Et il faut repenser l’écran. La paroi rupestre est un premier écran. Nos
représentations symboliques ont très probablement eu d’autres
supports, trop fragiles pour traverser les millénaires. – Un écran
suggère une profondeur, une sorte d’« arrière-scène »
dont une partie, et une partie seulement, est rendue visible. L’écran
est neutre ou neutralisé par ce qui apparaît à sa surface. Le
spectateur oublie qu’il regarde un écran, une toile, une paroi. Il
oublie le medium et il n’est jamais conscient que ses
perceptions sont des traductions figuratives d’ondes lumineuses
opérées par le cerveau, grâce auxquelles seulement quelque chose
comme un espace, une forme, un mouvement sont « interprétés ».
L’émission naturelle est d’abord abstraite, électromagnétique ;
sa traduction digitale se compose de séries de « zéros »

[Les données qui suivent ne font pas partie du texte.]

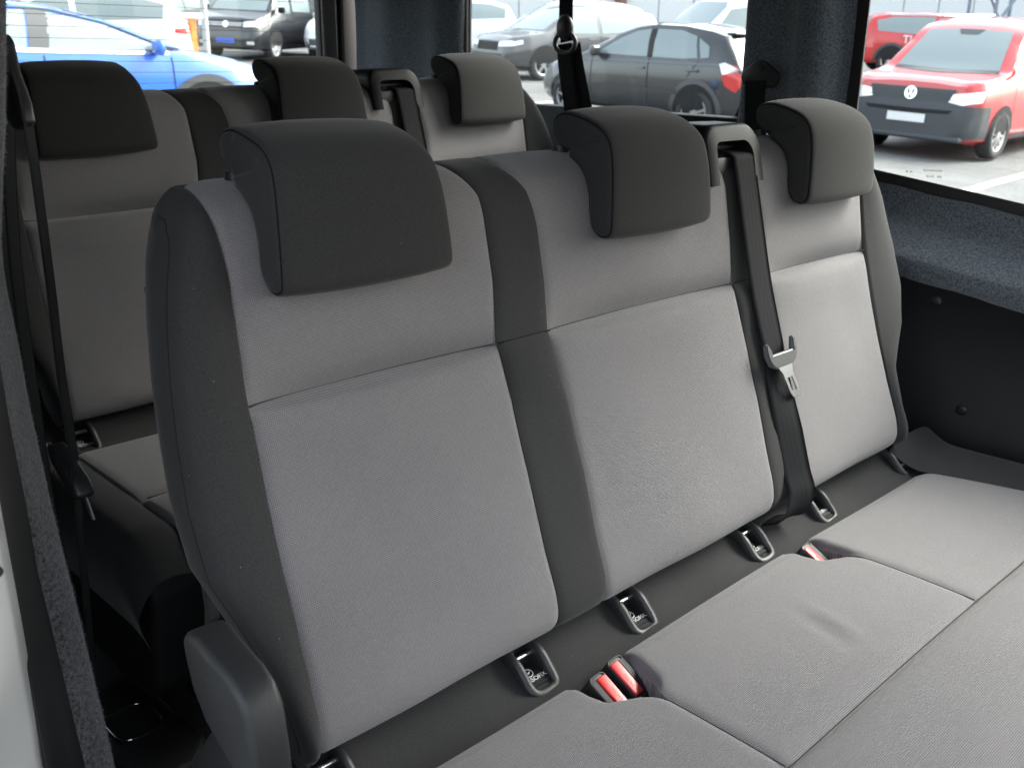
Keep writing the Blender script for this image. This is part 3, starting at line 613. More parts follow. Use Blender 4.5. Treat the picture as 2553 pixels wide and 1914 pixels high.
# child-seat anchor guides ---------------------------------------------
iso0 = None
def iso_guide():
    path = [(-.0195, .075, .981), (-.0195, .055, .972), (-.0195, .037, .9655), (-.0195, .024, .962), (-.0195, .015, .956), (-.0195, .007, .9475), (-.0193, .000, .9405), (-.0175, -.0055, .9355), (-.012, -.0085, .9325), (0, -.0095, .9318)]
    path = path + [(-x, y, z) for x, y, z in path[:-1][::-1]]
    pts, _ = crom(path, 70)
    g_ = mk('anchor_guide', *u_sweep(pts), 'satin_plastic', bench, BAT)
    # recess: funnel floor, sides and back
    f = [(-.0165, .002), (.0165, .002), (.0155, .056), (-.0155, .056)]
    V = [(-.0165, -.002, .9390), (.0165, -.002, .9390), (.0155, .034, .9450), (-.0155, .034, .9450), (-.0155, .055, .965), (.0155, .055, .965), (-.0165, .010, .951), (.0165, .010, .951), (-.0165, .03, .963), (.0165, .03, .963)]
    F = [(0, 1, 2, 3), (3, 2, 5, 4), (0, 3, 4, 8, 6), (1, 7, 9, 5, 2)]
    rc = mk('recess', V, F, 'black_plastic', g_, smooth=False)
    from_bm('anchor_bar', cyl((-.0165, .034, .956), (.0165, .034, .956), .0032, None, 12), 'steel', g_, smooth=True, angle=50)
    nx_ = Vector((0, .036, .006)).normalized()
    place_text('anchor_label', 'ISOFIX', .0088, 'white_print', g_, (.0022, .0075, .9412), (1, 0, 0), nx_)
    ring = [(-.005 + .0075 * math.cos(a), .0185 + .0062 * math.sin(a), .9432 + .0010 * math.sin(a)) for a in np.linspace(0, 2 * math.pi, 28, endpoint=False)]
    sweep(ring, circ(.0006, 6), 'white_print', 'anchor_label', g_, closed=True)
    baby = [(-.0115, .0182), (-.0085, .0165), (-.0045, .0162), (-.0012, .0188), (-.001, .0202), (-.0028, .0200), (-.0045, .0185), (-.0062, .0212), (-.0075, .0190), (-.0095, .0212), (-.0112, .0205)]
    mk('anchor_label', [(x + .001, y, .9390 + (y + .002) * .167 + .0009) for x, y in baby], [tuple(range(len(baby)))], 'white_print', g_, smooth=False)
    return g_
def u_sweep(pts):
    prof = [(-.0056, -.008), (-.0060, .0005), (-.0044, .0034), (.0008, .0044), (.0042, .0030), (.0050, -.001), (.0044, -.008)]
    V = []; F = []; n = len(pts); k = len(prof)
    for i, p in enumerate(pts):
        t = Vector(pts[min(i + 1, n - 1)]) - Vector(pts[max(i - 1, 0)]); t.normalize()
        up = Vector((0, -.45, .9)); s = t.cross(up).normalized(); u = s.cross(t).normalized()
        for (a, b) in prof: V.append(Vector(p) + s * -a + u * b)
    for i in range(n - 1):
        for j in range(k - 1): F.append((i * k + j, i * k + j + 1, (i + 1) * k + j + 1, (i + 1) * k + j))
    return V, F
for c in ISO:
    if iso0 is None: iso0 = iso_guide(); iso0.location = (c + BAT[0], BAT[1], BAT[2])
    else: o = copy_tree(iso0, bench); o.location = (c + BAT[0], BAT[1], BAT[2])
# buckles ---------------------------------------------------------------
def buckle(x, y, z, flip, tilt=24, yaw=0):
    rot = Euler((R(tilt), 0, R(yaw)))
    # local frame: x across, y along (towards the backrest), z out of the button
    body = rrect(.027, .056, .005); bm = prism(body, 'z', -.05, -.0015, .0015); h_ = from_bm('buckle', bm, 'black_plastic', bench, (x + BAT[0], y + BAT[1], z + BAT[2]), True, 40)
    h_.rotation_euler = rot
    rim = rrect(.0255, .0545, .005); P_ = [(a, b, -.001) for a, b in rim]; sweep(P_, circ(.0011, 6), 'satin_plastic', 'rim', h_, closed=True)
    s = -1 if flip else 1
    bt = prism(rrect(.0155, .046, .003), 'z', -.004, .0016, .0012); bo = from_bm('release_button', bt, 'red_plastic', h_, (s * .0045, 0, 0), True, 40)
    place_text('button_print', 'PRESS', .0075, 'red_print', bo, (0, -.004, .0018), (0, -s, 0), (s, 0, 0), .0001)
    from_bm('slot', box(-s * .0085, 0, -.002, .0065, .044, .004), 'rubber', h_)
    return h_
buckle(-.286, -.072, .940, False, 30, 4); buckle(-.243, -.062, .938, True, 30, 4); buckle(.189, -.066, .938, True, 30, 6)
# recliner cover at the door end
oc = [(.014, 1.176), (.004, 1.186), (-.012, 1.186), (-.036, 1.179), (-.060, 1.174), (-.077, 1.166), (-.088, 1.150), (-.094, 1.111), (-.098, 1.05), (-.10, .97), (-.03, .96), (-.045, 1.05), (-.054, 1.088), (-.015, 1.109), (.002, 1.131), (.010, 1.155)]
from_bm('recliner_cover', prism(oc, 'x', -.747, -.712, .008, 4), 'grained_plastic', bench, BAT, True, 50)
from_bm('recliner_cover_base', prism([(-.10, 1.0), (-.11, .80), (.10, .80), (.08, 1.0), (.0, 1.10), (-.04, 1.09)], 'x', -.72, -.70, .004), 'black_plastic', bench, BAT, True, 50)

# rear row: the same bench
rear = copy_tree(bench); tag(rear, 'rear three-seat bench behind the nearer one, against the rear window', 'bench seat', 'benches across the van')
rear.location = BASE + Vector((.161, .97, .049)); rear.rotation_euler = (0, -.02, 0)
rs = Vector((.134, .944, .048))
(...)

et de « uns ». Si la figuration apparaît sur nos écrans,
c’est parce que notre système de perception fonctionne par
figures. Nous pouvons bien sûr recevoir des images abstraites, mais
nous les « pensons » immédiatement comme
« non-figuratives ». Nous opérons une inversion :
si l’abstraction semble primordiale du point de vue de l’émission
physique, « naturelle », notre système de perception
reçoit celle-ci comme secondaire et, en la niant comme
non-figurative, fait de la représentation figurative la perception,
l’aperception primordiale.
La représentation
« médiatique » concurrence la perception réelle et,
partant, la représentation « naturelle » entendue comme
capacité d’imaginer, telle qu’elle s’exerce par exemple dans
nos activités oniriques. Étant donnée l’ouverture de nos rêves
sur nos vécus sensibles – et donc aussi sur notre condition de
spectateurs ou récepteurs des productions médiatiques qui nous sont
quotidiennement « proposées » – il y a une réflexion
à mener sur les possibles transformations de notre esprit par
l’exposition prolongée aux parois de la « caverne »
médiatique. – Platon nous a transmis à travers les siècles une
parabole qui prend aujourd’hui tout son sens.